Collected data:
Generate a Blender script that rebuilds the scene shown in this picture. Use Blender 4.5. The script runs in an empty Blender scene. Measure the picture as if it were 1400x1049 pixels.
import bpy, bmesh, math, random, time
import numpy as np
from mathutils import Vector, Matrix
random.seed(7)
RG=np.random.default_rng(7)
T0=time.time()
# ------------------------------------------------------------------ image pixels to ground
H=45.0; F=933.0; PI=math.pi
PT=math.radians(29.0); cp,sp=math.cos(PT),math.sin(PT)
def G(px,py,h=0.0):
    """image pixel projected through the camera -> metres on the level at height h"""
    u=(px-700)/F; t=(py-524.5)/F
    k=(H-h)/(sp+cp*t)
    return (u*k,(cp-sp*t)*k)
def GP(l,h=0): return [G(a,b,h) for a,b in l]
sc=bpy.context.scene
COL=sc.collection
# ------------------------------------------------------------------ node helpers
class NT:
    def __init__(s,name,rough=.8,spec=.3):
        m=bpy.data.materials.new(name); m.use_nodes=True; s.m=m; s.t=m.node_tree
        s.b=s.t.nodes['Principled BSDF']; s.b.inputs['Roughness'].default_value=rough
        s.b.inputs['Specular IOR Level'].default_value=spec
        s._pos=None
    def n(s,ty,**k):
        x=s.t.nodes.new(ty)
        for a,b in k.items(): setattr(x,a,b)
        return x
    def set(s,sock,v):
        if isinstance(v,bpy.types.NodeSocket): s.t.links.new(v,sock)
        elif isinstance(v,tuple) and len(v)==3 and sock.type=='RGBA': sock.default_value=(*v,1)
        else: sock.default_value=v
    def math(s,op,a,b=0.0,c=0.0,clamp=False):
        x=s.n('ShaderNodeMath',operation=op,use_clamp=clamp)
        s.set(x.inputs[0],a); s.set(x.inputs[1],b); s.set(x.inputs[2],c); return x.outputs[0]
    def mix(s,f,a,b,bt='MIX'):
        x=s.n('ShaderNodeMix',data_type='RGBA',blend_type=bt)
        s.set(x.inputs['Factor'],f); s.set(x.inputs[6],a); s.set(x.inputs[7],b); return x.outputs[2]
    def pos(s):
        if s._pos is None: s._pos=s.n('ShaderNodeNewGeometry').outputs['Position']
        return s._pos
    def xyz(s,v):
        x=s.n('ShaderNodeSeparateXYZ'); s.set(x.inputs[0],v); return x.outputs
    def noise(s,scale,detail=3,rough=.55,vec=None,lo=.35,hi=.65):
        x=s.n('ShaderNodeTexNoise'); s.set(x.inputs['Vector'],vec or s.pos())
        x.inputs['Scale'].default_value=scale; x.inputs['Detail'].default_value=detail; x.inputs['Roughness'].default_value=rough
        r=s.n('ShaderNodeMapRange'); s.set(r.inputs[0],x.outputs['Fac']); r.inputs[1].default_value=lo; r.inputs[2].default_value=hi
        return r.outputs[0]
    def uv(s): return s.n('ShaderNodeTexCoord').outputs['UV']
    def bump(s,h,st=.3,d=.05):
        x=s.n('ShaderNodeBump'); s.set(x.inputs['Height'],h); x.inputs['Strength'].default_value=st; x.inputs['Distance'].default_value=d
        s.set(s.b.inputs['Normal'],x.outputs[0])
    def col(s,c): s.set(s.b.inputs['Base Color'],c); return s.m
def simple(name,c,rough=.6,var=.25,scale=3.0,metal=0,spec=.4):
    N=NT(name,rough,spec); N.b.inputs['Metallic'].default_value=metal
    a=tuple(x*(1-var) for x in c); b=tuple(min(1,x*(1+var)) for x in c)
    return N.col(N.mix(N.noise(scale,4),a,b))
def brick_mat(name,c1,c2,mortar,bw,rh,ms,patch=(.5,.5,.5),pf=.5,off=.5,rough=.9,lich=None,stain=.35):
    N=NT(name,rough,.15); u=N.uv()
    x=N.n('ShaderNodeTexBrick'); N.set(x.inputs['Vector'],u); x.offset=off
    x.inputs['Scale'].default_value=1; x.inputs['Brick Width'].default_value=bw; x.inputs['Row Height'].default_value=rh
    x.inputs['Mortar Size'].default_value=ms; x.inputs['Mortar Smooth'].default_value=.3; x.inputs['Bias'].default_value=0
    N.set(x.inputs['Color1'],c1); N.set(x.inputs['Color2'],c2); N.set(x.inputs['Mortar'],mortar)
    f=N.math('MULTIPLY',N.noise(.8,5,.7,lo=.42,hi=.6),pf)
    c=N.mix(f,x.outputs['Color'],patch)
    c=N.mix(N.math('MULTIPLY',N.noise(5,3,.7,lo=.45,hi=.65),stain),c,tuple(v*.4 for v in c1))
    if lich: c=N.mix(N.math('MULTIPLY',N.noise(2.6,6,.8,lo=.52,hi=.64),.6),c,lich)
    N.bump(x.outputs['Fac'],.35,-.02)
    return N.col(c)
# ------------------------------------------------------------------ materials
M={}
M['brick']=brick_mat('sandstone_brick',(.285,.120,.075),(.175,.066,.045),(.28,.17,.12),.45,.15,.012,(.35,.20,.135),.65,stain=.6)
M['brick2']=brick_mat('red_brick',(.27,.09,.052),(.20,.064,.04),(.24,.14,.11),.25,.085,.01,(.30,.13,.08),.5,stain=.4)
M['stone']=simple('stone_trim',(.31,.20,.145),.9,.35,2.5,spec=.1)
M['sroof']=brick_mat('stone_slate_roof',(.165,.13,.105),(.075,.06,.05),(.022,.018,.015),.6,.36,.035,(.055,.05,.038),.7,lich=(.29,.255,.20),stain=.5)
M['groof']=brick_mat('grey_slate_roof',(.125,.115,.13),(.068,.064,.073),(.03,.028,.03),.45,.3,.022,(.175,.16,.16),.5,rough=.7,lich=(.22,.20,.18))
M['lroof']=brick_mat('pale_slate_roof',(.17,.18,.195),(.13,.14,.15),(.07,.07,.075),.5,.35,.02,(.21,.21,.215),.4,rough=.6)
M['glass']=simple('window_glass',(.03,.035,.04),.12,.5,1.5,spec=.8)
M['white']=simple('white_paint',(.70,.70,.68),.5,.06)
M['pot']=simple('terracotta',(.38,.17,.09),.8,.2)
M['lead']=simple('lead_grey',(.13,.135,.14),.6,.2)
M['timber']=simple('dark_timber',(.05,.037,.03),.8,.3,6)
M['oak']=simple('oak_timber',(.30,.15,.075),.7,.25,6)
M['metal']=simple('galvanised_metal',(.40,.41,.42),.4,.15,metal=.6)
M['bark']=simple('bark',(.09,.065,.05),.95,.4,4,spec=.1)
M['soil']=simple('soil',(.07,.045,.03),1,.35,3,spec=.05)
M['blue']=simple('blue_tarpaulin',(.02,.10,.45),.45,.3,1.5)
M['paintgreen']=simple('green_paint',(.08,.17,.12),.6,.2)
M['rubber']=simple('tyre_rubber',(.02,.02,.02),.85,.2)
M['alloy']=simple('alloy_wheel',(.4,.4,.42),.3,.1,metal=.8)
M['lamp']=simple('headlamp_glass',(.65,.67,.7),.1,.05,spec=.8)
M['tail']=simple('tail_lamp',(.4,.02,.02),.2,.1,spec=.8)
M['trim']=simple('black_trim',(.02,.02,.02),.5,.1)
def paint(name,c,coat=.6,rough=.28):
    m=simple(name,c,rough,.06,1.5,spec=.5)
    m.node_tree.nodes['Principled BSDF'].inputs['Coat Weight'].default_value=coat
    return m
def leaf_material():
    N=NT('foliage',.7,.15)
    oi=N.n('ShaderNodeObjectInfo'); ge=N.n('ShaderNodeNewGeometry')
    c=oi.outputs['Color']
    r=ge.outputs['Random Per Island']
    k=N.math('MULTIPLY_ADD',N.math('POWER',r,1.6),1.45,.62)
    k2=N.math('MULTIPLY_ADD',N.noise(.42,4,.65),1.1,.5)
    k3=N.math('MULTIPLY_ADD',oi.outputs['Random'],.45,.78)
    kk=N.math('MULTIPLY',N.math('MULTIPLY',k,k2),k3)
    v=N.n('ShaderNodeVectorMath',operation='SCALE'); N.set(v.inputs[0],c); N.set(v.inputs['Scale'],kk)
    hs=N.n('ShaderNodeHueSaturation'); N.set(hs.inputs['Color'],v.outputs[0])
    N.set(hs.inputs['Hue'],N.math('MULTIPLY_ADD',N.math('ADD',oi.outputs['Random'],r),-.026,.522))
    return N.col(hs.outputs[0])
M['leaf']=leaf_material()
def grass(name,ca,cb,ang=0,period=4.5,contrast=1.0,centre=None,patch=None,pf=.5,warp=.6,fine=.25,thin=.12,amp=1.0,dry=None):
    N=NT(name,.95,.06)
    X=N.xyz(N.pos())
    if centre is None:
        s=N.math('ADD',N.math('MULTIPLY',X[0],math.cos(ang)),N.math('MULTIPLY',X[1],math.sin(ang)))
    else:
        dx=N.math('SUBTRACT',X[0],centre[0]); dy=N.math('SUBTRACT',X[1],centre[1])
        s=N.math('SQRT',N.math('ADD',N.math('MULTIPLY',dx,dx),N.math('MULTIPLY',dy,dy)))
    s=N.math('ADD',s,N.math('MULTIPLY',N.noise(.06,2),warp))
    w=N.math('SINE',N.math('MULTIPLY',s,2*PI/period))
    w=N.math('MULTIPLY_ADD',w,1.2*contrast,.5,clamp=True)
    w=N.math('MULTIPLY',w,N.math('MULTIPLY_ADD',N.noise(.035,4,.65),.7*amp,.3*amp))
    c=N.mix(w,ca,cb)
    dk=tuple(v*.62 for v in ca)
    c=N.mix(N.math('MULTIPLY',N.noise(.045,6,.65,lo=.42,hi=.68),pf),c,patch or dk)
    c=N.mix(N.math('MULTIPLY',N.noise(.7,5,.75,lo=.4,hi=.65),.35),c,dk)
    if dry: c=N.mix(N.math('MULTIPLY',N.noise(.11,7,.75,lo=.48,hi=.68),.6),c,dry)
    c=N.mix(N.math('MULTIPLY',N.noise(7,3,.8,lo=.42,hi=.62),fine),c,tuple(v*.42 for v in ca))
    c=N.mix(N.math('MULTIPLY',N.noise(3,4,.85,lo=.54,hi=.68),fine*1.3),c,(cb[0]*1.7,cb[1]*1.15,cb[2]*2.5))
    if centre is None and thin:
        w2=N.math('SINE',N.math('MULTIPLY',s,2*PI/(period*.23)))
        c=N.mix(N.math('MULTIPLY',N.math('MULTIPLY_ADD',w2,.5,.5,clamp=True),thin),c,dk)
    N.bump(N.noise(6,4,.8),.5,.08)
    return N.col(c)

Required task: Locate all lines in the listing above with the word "scene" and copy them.

Exercise answer:
Generate a Blender script that rebuilds the scene shown in this picture. Use Blender 4.5. The script runs in an empty Blender scene. Measure the picture as if it were 1400x1049 pixels.
sc=bpy.context.scene